August 09, 2006

Shorter Jacob Weisberg*:
However bad the war may be, don't punish its cheerleaders.
There is something truly pathetic about anyone having to use the George McGovern card on a 21st Century election. Putting aside the fact that you can't use a thirty-year old election to predict anything about what will happen this year, or in 2008 or 2010, no more than one could have plausibly attacked FDR and the New Deal in the 1932 Election simply because William Jennings Bryan had failed running on a similar platform in 1896. As Mark Schmitt pointed out earlier this week, the post-McGovern Democratic Party had to battle the notion not just that they were too dovish, but the fact that American involvement in Vietnam had been started by Democrats. Anti-war Democrats may have been distrusted by the public at-large, but it was the party hawks, the Scoop Jackson/Hubert Humphrey wing of the party, that were completely discredited by the disaster in Vietnam.

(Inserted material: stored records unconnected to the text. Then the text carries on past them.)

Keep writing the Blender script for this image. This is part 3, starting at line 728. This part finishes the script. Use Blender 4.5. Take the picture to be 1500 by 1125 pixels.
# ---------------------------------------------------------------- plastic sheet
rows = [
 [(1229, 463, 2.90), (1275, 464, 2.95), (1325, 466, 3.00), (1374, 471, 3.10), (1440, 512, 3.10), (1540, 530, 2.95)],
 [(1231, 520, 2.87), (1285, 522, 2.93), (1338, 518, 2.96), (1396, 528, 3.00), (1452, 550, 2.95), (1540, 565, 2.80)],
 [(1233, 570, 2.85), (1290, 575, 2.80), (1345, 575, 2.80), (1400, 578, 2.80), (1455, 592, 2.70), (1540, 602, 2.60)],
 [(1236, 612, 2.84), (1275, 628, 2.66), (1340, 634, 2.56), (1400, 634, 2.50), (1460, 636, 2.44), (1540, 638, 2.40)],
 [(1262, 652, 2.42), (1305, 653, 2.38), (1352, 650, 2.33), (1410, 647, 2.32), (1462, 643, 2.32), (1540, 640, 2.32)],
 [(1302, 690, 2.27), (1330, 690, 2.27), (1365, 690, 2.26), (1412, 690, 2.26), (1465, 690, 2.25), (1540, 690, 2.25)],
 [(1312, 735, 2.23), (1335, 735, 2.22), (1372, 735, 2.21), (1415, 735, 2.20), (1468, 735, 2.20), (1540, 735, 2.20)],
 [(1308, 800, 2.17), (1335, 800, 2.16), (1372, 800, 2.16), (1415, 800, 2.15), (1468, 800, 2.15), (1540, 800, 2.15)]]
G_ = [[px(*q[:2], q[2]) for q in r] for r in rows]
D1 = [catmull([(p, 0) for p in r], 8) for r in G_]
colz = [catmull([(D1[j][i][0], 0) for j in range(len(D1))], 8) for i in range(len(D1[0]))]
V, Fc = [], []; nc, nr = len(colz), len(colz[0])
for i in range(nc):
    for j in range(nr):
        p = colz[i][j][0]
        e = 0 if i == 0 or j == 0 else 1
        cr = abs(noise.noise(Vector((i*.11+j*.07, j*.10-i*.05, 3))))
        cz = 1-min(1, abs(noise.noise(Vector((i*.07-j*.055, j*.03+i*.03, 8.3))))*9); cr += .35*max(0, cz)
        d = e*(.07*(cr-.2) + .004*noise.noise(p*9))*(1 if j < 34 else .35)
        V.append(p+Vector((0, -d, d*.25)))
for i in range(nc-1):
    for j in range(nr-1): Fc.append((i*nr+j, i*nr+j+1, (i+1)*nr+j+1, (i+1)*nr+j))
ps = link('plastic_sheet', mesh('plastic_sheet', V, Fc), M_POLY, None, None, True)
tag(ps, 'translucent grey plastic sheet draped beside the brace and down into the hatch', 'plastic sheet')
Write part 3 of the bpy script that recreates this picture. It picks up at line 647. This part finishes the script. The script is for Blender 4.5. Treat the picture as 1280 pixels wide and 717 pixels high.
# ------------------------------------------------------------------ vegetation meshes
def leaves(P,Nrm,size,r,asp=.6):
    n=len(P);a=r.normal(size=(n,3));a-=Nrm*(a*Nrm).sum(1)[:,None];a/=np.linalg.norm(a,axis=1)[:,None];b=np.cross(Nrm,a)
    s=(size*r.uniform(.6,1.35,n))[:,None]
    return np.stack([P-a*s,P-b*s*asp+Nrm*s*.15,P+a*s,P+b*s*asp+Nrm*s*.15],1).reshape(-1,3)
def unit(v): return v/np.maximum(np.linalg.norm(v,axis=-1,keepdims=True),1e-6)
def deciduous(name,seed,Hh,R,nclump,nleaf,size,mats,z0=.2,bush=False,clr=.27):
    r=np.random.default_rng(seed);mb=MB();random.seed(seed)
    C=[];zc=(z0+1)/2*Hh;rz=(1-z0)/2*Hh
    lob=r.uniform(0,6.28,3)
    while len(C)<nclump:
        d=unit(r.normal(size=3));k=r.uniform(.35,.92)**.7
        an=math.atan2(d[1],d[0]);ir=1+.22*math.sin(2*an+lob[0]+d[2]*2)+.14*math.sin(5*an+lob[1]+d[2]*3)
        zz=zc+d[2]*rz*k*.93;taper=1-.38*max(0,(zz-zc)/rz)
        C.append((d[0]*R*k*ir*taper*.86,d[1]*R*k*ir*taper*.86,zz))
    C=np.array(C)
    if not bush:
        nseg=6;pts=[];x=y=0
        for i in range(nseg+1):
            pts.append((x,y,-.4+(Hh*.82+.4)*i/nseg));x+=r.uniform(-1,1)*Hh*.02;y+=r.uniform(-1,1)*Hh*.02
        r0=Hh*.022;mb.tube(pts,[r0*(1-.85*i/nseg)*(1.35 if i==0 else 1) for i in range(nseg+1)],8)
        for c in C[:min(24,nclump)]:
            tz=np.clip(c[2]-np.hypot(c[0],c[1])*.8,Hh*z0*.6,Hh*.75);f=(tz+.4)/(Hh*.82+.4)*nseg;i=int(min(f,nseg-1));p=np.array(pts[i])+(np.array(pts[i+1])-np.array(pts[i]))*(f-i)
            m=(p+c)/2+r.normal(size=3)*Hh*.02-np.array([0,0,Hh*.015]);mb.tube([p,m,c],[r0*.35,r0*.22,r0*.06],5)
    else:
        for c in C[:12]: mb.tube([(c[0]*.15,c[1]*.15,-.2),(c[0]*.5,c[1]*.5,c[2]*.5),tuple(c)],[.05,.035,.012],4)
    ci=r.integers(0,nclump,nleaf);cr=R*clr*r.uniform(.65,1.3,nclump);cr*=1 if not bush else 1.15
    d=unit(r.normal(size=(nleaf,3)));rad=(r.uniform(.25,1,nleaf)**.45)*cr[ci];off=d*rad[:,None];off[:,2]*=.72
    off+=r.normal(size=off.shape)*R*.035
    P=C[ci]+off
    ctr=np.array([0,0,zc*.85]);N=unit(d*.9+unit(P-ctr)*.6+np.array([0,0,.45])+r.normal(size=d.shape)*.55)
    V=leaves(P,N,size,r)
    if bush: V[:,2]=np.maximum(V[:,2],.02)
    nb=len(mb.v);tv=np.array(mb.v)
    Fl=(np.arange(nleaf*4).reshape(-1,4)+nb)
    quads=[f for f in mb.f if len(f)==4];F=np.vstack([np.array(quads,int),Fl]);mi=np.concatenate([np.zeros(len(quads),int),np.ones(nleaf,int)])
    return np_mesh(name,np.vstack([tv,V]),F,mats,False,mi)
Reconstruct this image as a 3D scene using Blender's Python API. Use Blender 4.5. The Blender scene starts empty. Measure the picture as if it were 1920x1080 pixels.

Obviously, the ongoing debacle in the Persian Gulf cannot be tied to the party that has been out of power this decade. One can hardly say that the party doves, those who have always seen this adventure as folly, will be discredited; the public has an annoying tendency of not distrusting people who were right from the start. It will be a long time before any Republican President is going to be able to rally the people behind another discretionary war, notwithstanding the ingrained hawkishness of Americans. More likely, we'll see a resurgence of isolationism within conservative ranks, and the Paleo-Con v. Neo-Con battle will make the party divisions the Democrats sustained after 1968 seem tame indeed.

*with proper credit to Elton Beard, of course.